Liberal Arts Career Services (LACS) provides career assistance to current and newly graduated liberal arts students. The goal of the office is to connect College of Liberal Arts students with postgraduate and experiential learning opportunities throughout the world.

Through job search advising, résumé critiques, mock interviews, credit-based classes, and a variety of workshops and programs, LACS helps students develop the skills needed to succeed in the job search and in the workplace. LACS also provides comprehensive prelaw advising services, including application assistance and review and law school admission advising.

To connect students to the workplace, LACS manages job and internship postings, provides job and internship fairs and events, and manages an on-campus interviewing program involving a variety of employers and opportunities. Students have access to career management tools and resources with an online recruiting system, LiberalArts@Work. LACS maintains a resource room with books, DVDs, company literature, and job postings.

Hundreds of companies are assisted by LACS each year through computer-based rsum searches, information sessions, and on-campus interviewing. Résumé books for a variety of career fields are available to employers at no charge.

As a complement to the assistance available from LACS, the University’s Sanger Learning Center and the Center for Strategic Advising and Career Counseling in the School of Undergraduate Studies provide career services to all students.

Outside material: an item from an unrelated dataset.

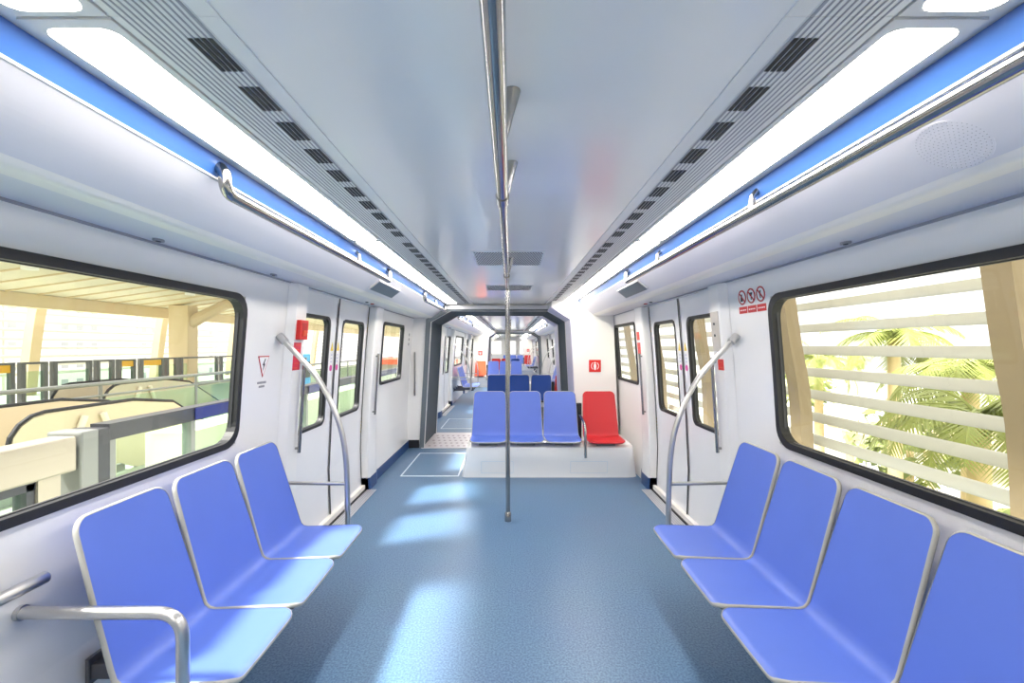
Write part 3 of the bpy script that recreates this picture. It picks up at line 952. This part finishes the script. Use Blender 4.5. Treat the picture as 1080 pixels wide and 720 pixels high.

The centers offer professional assistance to students in choosing or changing their majors or careers, and planning for graduate study.

For liberal arts students who have completed a teacher certification program, Education Career Services in the College of Education assists with the education job search. Certification candidates must register with Education Career Services, George I. Sánchez Building 294, at the beginning of their student-teaching semester. The office also assists those who wish to find teaching jobs at the college level or in private schools, community colleges, or overseas schools in which certification is not required.

The University makes no promise to secure employment for each graduate.